**Objective**
Return each line of the material verbatim.

**Data provided**

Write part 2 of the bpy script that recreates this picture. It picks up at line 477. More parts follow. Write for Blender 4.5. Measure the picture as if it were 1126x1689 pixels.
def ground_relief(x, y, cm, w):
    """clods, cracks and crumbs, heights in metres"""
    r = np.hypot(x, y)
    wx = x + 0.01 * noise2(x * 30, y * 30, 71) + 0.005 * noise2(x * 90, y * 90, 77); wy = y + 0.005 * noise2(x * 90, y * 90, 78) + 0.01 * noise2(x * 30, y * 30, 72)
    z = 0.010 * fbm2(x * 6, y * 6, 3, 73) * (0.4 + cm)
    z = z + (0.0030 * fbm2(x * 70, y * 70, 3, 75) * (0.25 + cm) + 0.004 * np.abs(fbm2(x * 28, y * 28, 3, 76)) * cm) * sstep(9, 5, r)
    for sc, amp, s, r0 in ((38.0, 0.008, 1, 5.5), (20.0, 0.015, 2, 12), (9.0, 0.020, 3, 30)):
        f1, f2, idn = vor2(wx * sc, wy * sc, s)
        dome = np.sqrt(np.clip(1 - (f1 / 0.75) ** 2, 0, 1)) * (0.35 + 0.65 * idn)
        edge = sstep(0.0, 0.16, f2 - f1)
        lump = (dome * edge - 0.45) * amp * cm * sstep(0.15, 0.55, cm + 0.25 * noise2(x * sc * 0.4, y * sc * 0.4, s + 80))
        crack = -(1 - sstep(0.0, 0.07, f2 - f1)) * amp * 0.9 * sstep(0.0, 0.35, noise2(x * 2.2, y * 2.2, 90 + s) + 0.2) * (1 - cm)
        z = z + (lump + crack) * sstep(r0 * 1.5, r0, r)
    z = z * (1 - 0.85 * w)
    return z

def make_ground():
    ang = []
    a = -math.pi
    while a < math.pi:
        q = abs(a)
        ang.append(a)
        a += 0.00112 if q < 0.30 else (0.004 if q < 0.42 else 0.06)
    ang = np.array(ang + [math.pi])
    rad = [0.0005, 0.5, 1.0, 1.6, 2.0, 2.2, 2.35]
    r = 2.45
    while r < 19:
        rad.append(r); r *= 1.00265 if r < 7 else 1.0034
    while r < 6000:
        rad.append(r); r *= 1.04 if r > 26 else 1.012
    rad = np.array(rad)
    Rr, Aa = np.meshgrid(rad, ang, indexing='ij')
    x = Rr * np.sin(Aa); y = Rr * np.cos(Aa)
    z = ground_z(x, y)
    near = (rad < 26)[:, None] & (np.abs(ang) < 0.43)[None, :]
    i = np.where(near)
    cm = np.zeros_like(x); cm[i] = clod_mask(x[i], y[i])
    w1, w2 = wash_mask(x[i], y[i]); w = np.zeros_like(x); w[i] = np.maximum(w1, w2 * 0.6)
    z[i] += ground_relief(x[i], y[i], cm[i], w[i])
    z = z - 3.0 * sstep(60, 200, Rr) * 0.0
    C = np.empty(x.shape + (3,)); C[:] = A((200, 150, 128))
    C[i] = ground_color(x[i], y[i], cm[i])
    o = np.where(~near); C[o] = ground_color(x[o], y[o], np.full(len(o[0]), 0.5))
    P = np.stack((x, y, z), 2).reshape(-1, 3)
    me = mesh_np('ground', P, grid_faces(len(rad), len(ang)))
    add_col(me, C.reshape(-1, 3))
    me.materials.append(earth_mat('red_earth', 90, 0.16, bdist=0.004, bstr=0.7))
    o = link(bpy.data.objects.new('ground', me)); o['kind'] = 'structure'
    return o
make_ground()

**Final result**
Write part 2 of the bpy script that recreates this picture. It picks up at line 477. More parts follow. Write for Blender 4.5. Measure the picture as if it were 1126x1689 pixels.
def ground_relief(x, y, cm, w):
    """clods, cracks and crumbs, heights in metres"""
    r = np.hypot(x, y)
    wx = x + 0.01 * noise2(x * 30, y * 30, 71) + 0.005 * noise2(x * 90, y * 90, 77); wy = y + 0.005 * noise2(x * 90, y * 90, 78) + 0.01 * noise2(x * 30, y * 30, 72)
    z = 0.010 * fbm2(x * 6, y * 6, 3, 73) * (0.4 + cm)
    z = z + (0.0030 * fbm2(x * 70, y * 70, 3, 75) * (0.25 + cm) + 0.004 * np.abs(fbm2(x * 28, y * 28, 3, 76)) * cm) * sstep(9, 5, r)
    for sc, amp, s, r0 in ((38.0, 0.008, 1, 5.5), (20.0, 0.015, 2, 12), (9.0, 0.020, 3, 30)):
        f1, f2, idn = vor2(wx * sc, wy * sc, s)
        dome = np.sqrt(np.clip(1 - (f1 / 0.75) ** 2, 0, 1)) * (0.35 + 0.65 * idn)
        edge = sstep(0.0, 0.16, f2 - f1)
        lump = (dome * edge - 0.45) * amp * cm * sstep(0.15, 0.55, cm + 0.25 * noise2(x * sc * 0.4, y * sc * 0.4, s + 80))
        crack = -(1 - sstep(0.0, 0.07, f2 - f1)) * amp * 0.9 * sstep(0.0, 0.35, noise2(x * 2.2, y * 2.2, 90 + s) + 0.2) * (1 - cm)
        z = z + (lump + crack) * sstep(r0 * 1.5, r0, r)
    z = z * (1 - 0.85 * w)
    return z

def make_ground():
    ang = []
    a = -math.pi
    while a < math.pi:
        q = abs(a)
        ang.append(a)
        a += 0.00112 if q < 0.30 else (0.004 if q < 0.42 else 0.06)
    ang = np.array(ang + [math.pi])
    rad = [0.0005, 0.5, 1.0, 1.6, 2.0, 2.2, 2.35]
    r = 2.45
    while r < 19:
        rad.append(r); r *= 1.00265 if r < 7 else 1.0034
    while r < 6000:
        rad.append(r); r *= 1.04 if r > 26 else 1.012
    rad = np.array(rad)
    Rr, Aa = np.meshgrid(rad, ang, indexing='ij')
    x = Rr * np.sin(Aa); y = Rr * np.cos(Aa)
    z = ground_z(x, y)
    near = (rad < 26)[:, None] & (np.abs(ang) < 0.43)[None, :]
    i = np.where(near)
    cm = np.zeros_like(x); cm[i] = clod_mask(x[i], y[i])
    w1, w2 = wash_mask(x[i], y[i]); w = np.zeros_like(x); w[i] = np.maximum(w1, w2 * 0.6)
    z[i] += ground_relief(x[i], y[i], cm[i], w[i])
    z = z - 3.0 * sstep(60, 200, Rr) * 0.0
    C = np.empty(x.shape + (3,)); C[:] = A((200, 150, 128))
    C[i] = ground_color(x[i], y[i], cm[i])
    o = np.where(~near); C[o] = ground_color(x[o], y[o], np.full(len(o[0]), 0.5))
    P = np.stack((x, y, z), 2).reshape(-1, 3)
    me = mesh_np('ground', P, grid_faces(len(rad), len(ang)))
    add_col(me, C.reshape(-1, 3))
    me.materials.append(earth_mat('red_earth', 90, 0.16, bdist=0.004, bstr=0.7))
    o = link(bpy.data.objects.new('ground', me)); o['kind'] = 'structure'
    return o
make_ground()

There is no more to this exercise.